Entries taken from a collection:

▬▬▬▬▬▬

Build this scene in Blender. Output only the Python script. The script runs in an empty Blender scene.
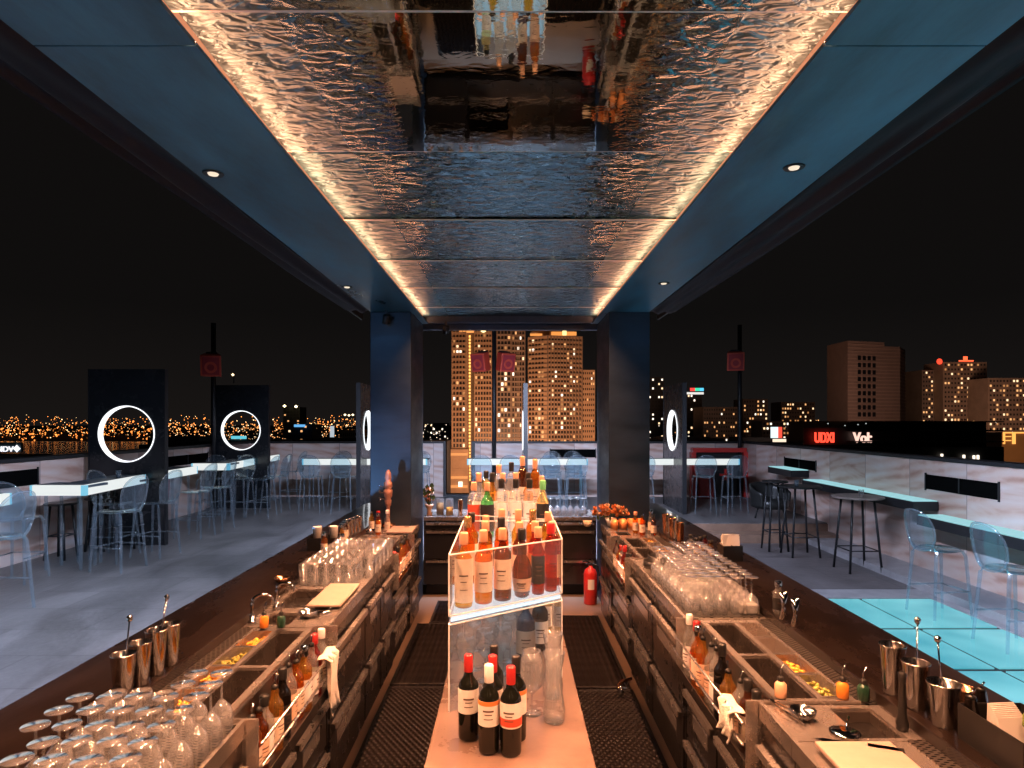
import bpy, math, random
from mathutils import Vector, Matrix, Euler
random.seed(7)
PI = math.pi
sc = bpy.context.scene
col = sc.collection
R = math.radians

# ------------------------------------------------------------------ helpers
class MB:
    """collects shapes; build() links them as ONE mesh object"""
    def __init__(s): s.v = []; s.f = []; s.m = []; s.sm = []
    def add(s, vs, fs, m=0, smooth=False):
        o = len(s.v); s.v += [tuple(p) for p in vs]
        for f in fs:
            s.f.append([o + i for i in f]); s.m.append(m); s.sm.append(smooth)
        return s
    def box(s, x0, x1, y0, y1, z0, z1, m=0):
        if x0 > x1: x0, x1 = x1, x0
        if y0 > y1: y0, y1 = y1, y0
        vs = [(x0,y0,z0),(x1,y0,z0),(x1,y1,z0),(x0,y1,z0),(x0,y0,z1),(x1,y0,z1),(x1,y1,z1),(x0,y1,z1)]
        return s.add(vs, [(0,3,2,1),(4,5,6,7),(0,1,5,4),(1,2,6,5),(2,3,7,6),(3,0,4,7)], m)
    def rbox(s, c, size, rot=(0,0,0), m=0):
        M = Euler(rot).to_matrix(); c = Vector(c); hx, hy, hz = [a/2 for a in size]
        vs = [c + M @ Vector((a*hx, b*hy, d*hz)) for d in (-1,1) for a, b in ((-1,-1),(1,-1),(1,1),(-1,1))]
        return s.add(vs, [(0,3,2,1),(4,5,6,7),(0,1,5,4),(1,2,6,5),(2,3,7,6),(3,0,4,7)], m)
    def prism(s, pts, z0, z1, m=0):
        n = len(pts)
        vs = [(x,y,z0) for x,y in pts] + [(x,y,z1) for x,y in pts]
        fs = [tuple(range(n))[::-1], tuple(range(n,2*n))] + [(i,(i+1)%n,n+(i+1)%n,n+i) for i in range(n)]
        return s.add(vs, fs, m)
    def lathe(s, prof, n=16, c=(0,0,0), m=0, smooth=True, M=None):
        vs = []; fs = []; rings = []
        for r, z in prof:
            if r < 1e-6:
                rings.append([len(vs)]); vs.append(Vector((0,0,z)))
            else:
                rings.append(list(range(len(vs), len(vs)+n)))
                vs += [Vector((r*math.cos(2*PI*k/n), r*math.sin(2*PI*k/n), z)) for k in range(n)]
        for a, b in zip(rings, rings[1:]):
            if len(a) == 1 and len(b) == 1: continue
            for k in range(n):
                k2 = (k+1) % n
                if len(a) == 1: fs.append((a[0], b[k2], b[k]))
                elif len(b) == 1: fs.append((a[k], a[k2], b[0]))
                else: fs.append((a[k], a[k2], b[k2], b[k]))
        c = Vector(c)
        vs = [(M @ p if M else p) + c for p in vs]
        return s.add(vs, fs, m, smooth)
    def cyl(s, c, r, h, n=16, m=0, r2=None):
        r2 = r if r2 is None else r2
        return s.lathe([(0,0),(r,0),(r,0),(r2,h),(r2,h),(0,h)], n, c, m)
    def tube(s, pts, r, n=6, m=0, r2=None, closed=False):
        pts = [Vector(p) for p in pts]; N = len(pts); vs = []; fs = []
        for i, p in enumerate(pts):
            if closed: t = pts[(i+1)%N] - pts[i-1]
            else: t = pts[min(i+1,N-1)] - pts[max(i-1,0)]
            t.normalize()
            u = t.cross(Vector((0,0,1)) if abs(t.z) < .9 else Vector((1,0,0))); u.normalize(); w = t.cross(u)
            rr = r if r2 is None else r + (r2-r)*i/(N-1)
            vs += [p + u*rr*math.cos(2*PI*k/n+PI/4) + w*rr*math.sin(2*PI*k/n+PI/4) for k in range(n)]
        for i in range(N if closed else N-1):
            a = i*n; b = ((i+1)%N)*n
            fs += [(a+k, a+(k+1)%n, b+(k+1)%n, b+k) for k in range(n)]
        if not closed: fs += [tuple(range(n))[::-1], tuple((N-1)*n+k for k in range(n))]
        return s.add(vs, fs, m, n > 4)
    def grid(s, fn, nu, nv, m=0, smooth=True):
        vs = [fn(i/nu, j/nv) for j in range(nv+1) for i in range(nu+1)]
        fs = [(j*(nu+1)+i, j*(nu+1)+i+1, (j+1)*(nu+1)+i+1, (j+1)*(nu+1)+i) for j in range(nv) for i in range(nu)]
        return s.add(vs, fs, m, smooth)
    def build(s, name, mats, parent=None, loc=None, rot=None, bevel=0):
        me = bpy.data.meshes.new(name); me.from_pydata(s.v, [], s.f)
        if not isinstance(mats, (list, tuple)): mats = [mats]
        for m in mats: me.materials.append(m)
        me.polygons.foreach_set('material_index', s.m); me.polygons.foreach_set('use_smooth', s.sm)
        me.validate(); me.update()
        o = bpy.data.objects.new(name, me); col.objects.link(o)
        if parent: o.parent = parent
        if loc: o.location = loc
        if rot: o.rotation_euler = rot
        if bevel:
            b = o.modifiers.new('bevel', 'BEVEL'); b.width = bevel; b.segments = 2; b.limit_method = 'ANGLE'
        return o

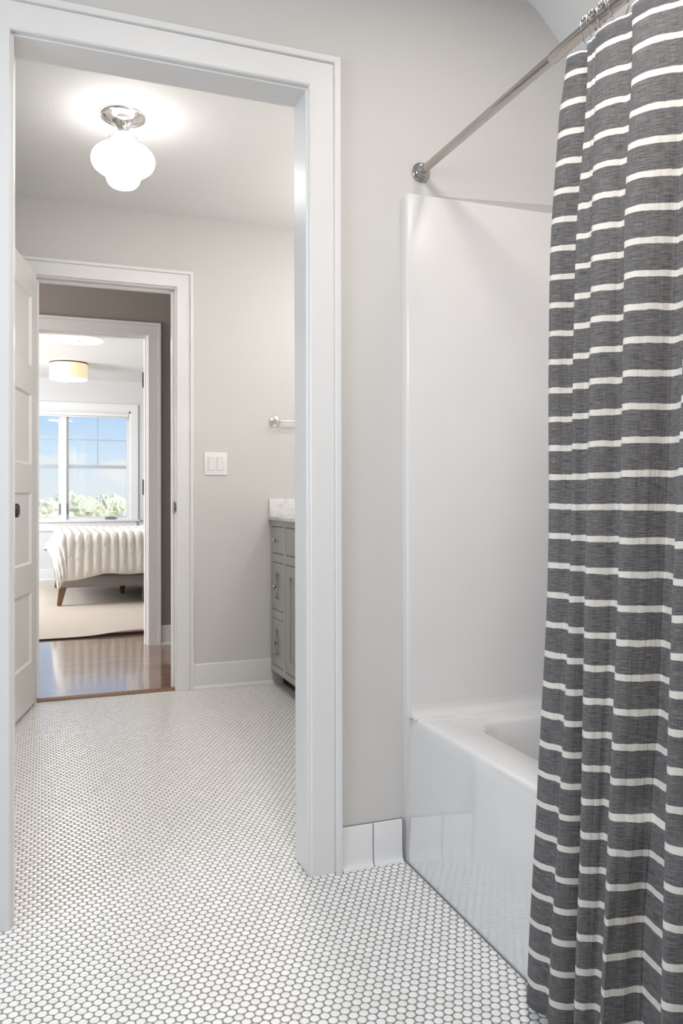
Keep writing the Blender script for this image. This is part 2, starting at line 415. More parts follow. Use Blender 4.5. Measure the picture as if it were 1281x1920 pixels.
def interp(tab, z):
    """tab = [(z, value)] with z falling; linear"""
    if z >= tab[0][0]: return tab[0][1]
    for (za, a), (zb, b) in zip(tab, tab[1:]):
        if z >= zb: return b + (a-b)*(z-zb)/(za-zb)
    return tab[-1][1]

# ------------------------------------------------------------------ setting: walls, floors, ceilings
XL, XR, HA, CW, YB = -0.0664, 0.6429, 2.027, 0.084, 0.102      # doorway out of the bathroom
D, BXL, BXR, HB = 2.122, -0.031, 0.636, 2.037                   # door between vanity room and hall
YC, CXL, CXR, HC = 3.39, -0.115, 0.648, 2.038                   # bedroom door
ZC, ZH = 2.405, 0.012
WIN = (-0.545, 1.025, 0.72, 2.05)                               # bedroom window opening
YW = 8.20

def struct(name, bm, mat, label, cat, **k):
    return tag(obj(name, bm, mat, **k), label, cat, None, 'structure')
def wall_with_hole(y0, y1, x0, x1, z1, hx0, hx1, hz0, hz1):
    bm = bmesh.new()
    box(bm, x0, hx0, y0, y1, -0.02, z1); box(bm, hx1, x1, y0, y1, -0.02, z1)
    box(bm, hx0, hx1, y0, y1, hz1, z1)
    if hz0 > -0.01: box(bm, hx0, hx1, y0, y1, -0.02, hz0)
    return bm
j = 0.024
struct('wall_front', wall_with_hole(0, YB, -1.35, 1.85, 2.55, XL-j, XR+j, -0.02, HA+j), M['wall'], 'warm grey bathroom wall around the cased opening and above the tub surround', 'wall')
struct('wall_middle', wall_with_hole(D, D+0.115, -2.2, 3.2, 2.55, BXL-j, BXR+j, -0.02, HB+j), [M['wall']], 'warm grey vanity room wall carrying the light switch and towel bar', 'wall')
struct('wall_rear', wall_with_hole(YC, YC+0.115, -2.2, 3.6, 2.55, CXL-j, CXR+j, -0.02, HC+j), M['hallwall'], 'taupe hall wall around the bedroom doorway', 'wall')
struct('wall_far', wall_with_hole(YW, YW+0.15, -2.35, 3.75, 2.60, WIN[0], WIN[1], WIN[2], WIN[3]), M['wallbed'], 'pale bedroom wall around the window', 'wall')
# side walls, each room
bm = bmesh.new(); box(bm, -1.35, -1.25, -3.4, 0, -0.02, 0.85); box(bm, -1.35, -1.25, -3.4, 0, 2.2, 2.55); box(bm, -1.35, -1.25, -3.4, -1.6, 0.85, 2.2); box(bm, -1.35, -1.25, -0.3, 0, 0.85, 2.2)
struct('wall_left', bm, M['wall'], 'warm grey bathroom side wall with its window', 'wall')
bm = bmesh.new(); box(bm, -1.35, 1.85, -3.5, -3.4, -0.02, 2.55)
struct('wall_back', bm, M['wall'], 'warm grey bathroom wall opposite the doorway', 'wall')
bm = bmesh.new(); box(bm, 1.70, 1.85, -3.5, 0, -0.02, 2.55)
struct('wall_right', bm, M['wall'], 'bathroom wall behind the bathtub', 'wall')
bm = bmesh.new(); box(bm, -0.95, -0.85, YB, D, -0.02, 2.55)
struct('wall_vanity_left', bm, M['wall'], 'vanity room side wall behind the open panel door', 'wall')
bm = bmesh.new(); box(bm, 1.70, 1.85, YB, D, -0.02, 2.55)
struct('wall_vanity_right', bm, M['wall'], 'vanity room wall behind the grey vanity', 'wall')
bm = bmesh.new(); box(bm, -2.2, -2.1, D+0.115, YC, -0.02, 2.55)
struct('wall_hall_left', bm, M['hallwall'], 'hall end wall', 'wall')
bm = bmesh.new(); box(bm, 3.1, 3.2, D+0.115, YC, -0.02, 2.55)
struct('wall_hall_right', bm, M['hallwall'], 'hall end wall past the bedroom door', 'wall')
bm = bmesh.new(); x0, x1 = -2.35, -2.2
box(bm, x0, x1, YC+0.115, YW, -0.02, 0.65); box(bm, x0, x1, YC+0.115, YW, 2.15, 2.6); box(bm, x0, x1, YC+0.115, 4.8, 0.65, 2.15); box(bm, x0, x1, 7.2, YW, 0.65, 2.15)
struct('wall_bedroom_left', bm, M['wallbed'], 'bedroom side wall with its own window', 'wall')
bm = bmesh.new(); box(bm, 3.6, 3.75, YC+0.115, YW, -0.02, 2.6)
struct('wall_bedroom_right', bm, M['wallbed'], 'bedroom wall behind the headboard', 'wall')

import numpy as np
def penny_floor():
    """round tiles in staggered rows standing in recessed grout, all one floor mesh"""
    P_, RH = 0.0202, 0.0202*math.sqrt(3)/2
    areas = [(-1.25, 1.0, -1.80, 0.0), (XL-0.03, XR+0.02, 0.0, YB), (-0.85, 1.30, YB, D+0.006)]
    cs = []
    j0 = int(-1.85/RH); 
    for q in range(j0, int(D/RH)+2):
        y = q*RH
        for (xa, xb, ya, yb_) in areas:
            if ya <= y < yb_:
                k0 = math.ceil(xa/P_)
                n_ = int((xb-xa)/P_)
                cs.append(np.stack([(np.arange(n_)+k0+0.5*(q % 2))*P_, np.full(n_, y)], 1))
    c = np.concatenate(cs); n = len(c); rng = np.random.default_rng(3)
    NS = 14; rad = (0.0068, 0.0083, 0.0089, 0.0091); zz = (-0.00004, -0.00022, -0.0006, -0.0013)
    ang = np.arange(NS)*2*PI/NS
    tpl = [(0.0, 0.0, 0.0)]
    for r, z in zip(rad, zz): tpl += [(r*math.cos(a), r*math.sin(a), z) for a in ang]
    tpl = np.array(tpl); nv = len(tpl)
    co = np.tile(tpl[None], (n, 1, 1)); tilt = rng.normal(0, 0.008, (n, 2, 1))
    co[:, :, 2] += co[:, :, 0]*tilt[:, 0] + co[:, :, 1]*tilt[:, 1] + rng.normal(0, 0.00005, (n, 1))
    co[:, :, 0] += c[:, 0:1] + rng.normal(0, 0.00015, (n, 1)); co[:, :, 1] += c[:, 1:2] + rng.normal(0, 0.00015, (n, 1))
    tri = np.array([(0, 1+k, 1+(k+1) % NS) for k in range(NS)])
    quad = np.array([(1+r*NS+k, 1+(r+1)*NS+k, 1+(r+1)*NS+(k+1) % NS, 1+r*NS+(k+1) % NS) for r in range(3) for k in range(NS)])
    off = (np.arange(n)*nv)[:, None, None]
    T = (tri[None]+off).reshape(-1); Q = (quad[None]+off).reshape(-1)
    # grout bed under the tiles, a printed continuation behind the camera and under the vanity
    gv = []; gq = []
    for xa, xb, ya, yb_, z in ((-1.35, 1.85, -1.80, D+0.012, -0.0009),):
        b0 = n*nv+len(gv); gv += [(xa, ya, z), (xb, ya, z), (xb, yb_, z), (xa, yb_, z)]; gq.append((b0, b0+1, b0+2, b0+3))
    b0 = n*nv+len(gv); gv += [(-1.35, -3.5, -0.0003), (1.85, -3.5, -0.0003), (1.85, -1.80, -0.0003), (-1.35, -1.80, -0.0003)]; gq.append((b0, b0+1, b0+2, b0+3))
    b0 = n*nv+len(gv); gv += [(-1.35, -3.5, -0.05), (1.85, -3.5, -0.05), (1.85, D+0.012, -0.05), (-1.35, D+0.012, -0.05)]; gq.append((b0+3, b0+2, b0+1, b0))
    V = np.concatenate([co.reshape(-1, 3), np.array(gv)]); nT, nQ = n*NS, n*NS*3+len(gq)
    loops_ = np.concatenate([T, Q, np.array(gq).reshape(-1)]).astype(np.int32)
    starts = np.concatenate([np.arange(nT)*3, nT*3+np.arange(nQ)*4]).astype(np.int32)
    me = bpy.data.meshes.new('floor')
    me.vertices.add(len(V)); me.vertices.foreach_set('co', V.astype(np.float32).ravel())
    me.loops.add(len(loops_)); me.loops.foreach_set('vertex_index', loops_)
    me.polygons.add(nT+nQ); me.polygons.foreach_set('loop_start', starts)
    sm = np.ones(nT+nQ, dtype=bool); sm[-3:] = False
    me.polygons.foreach_set('use_smooth', sm)
    mi = np.zeros(nT+nQ, dtype=np.int32); mi[-3:] = (1, 2, 1); 
    for x in (M['tile'], M['floorgrout'], M['penny']): me.materials.append(x)
    me.polygons.foreach_set('material_index', mi)
    at = me.attributes.new('glaze', 'FLOAT', 'POINT')
    tone = np.concatenate([np.repeat(rng.random(n), nv), np.zeros(len(gv))]).astype(np.float32); at.data.foreach_set('value', tone)
    me.update(calc_edges=True); me.validate()
    o = bpy.data.objects.new('floor', me); COL.objects.link(o)
    return tag(o, 'white penny round tile floor with grey grout', 'floor', None, 'structure')
penny_floor()
bm = bmesh.new(); box(bm, -2.35, 3.75, D+0.03, YW+0.1, -0.05, ZH)
struct('floor_hall', bm, M['woodfloor'], 'glossy brown wood strip floor of hall and bedroom', 'floor')
bm = bmesh.new(); prism(bm, [(D+0.008, 0.0), (D+0.012, 0.009), (D+0.03, ZH+0.001), (D+0.034, ZH+0.001), (D+0.034, -0.02), (D+0.008, -0.02)], 0, BXL-0.03, BXR+0.03)
struct('trim_threshold', bm, M['legwood'], 'dark wood threshold strip where tile meets the hall floor', 'threshold')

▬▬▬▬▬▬

PROMPT: Lines containing the string "scene" are to be selected and copied.

THE COMPLETED TASK:
Build this scene in Blender. Output only the Python script. The script runs in an empty Blender scene.
sc = bpy.context.scene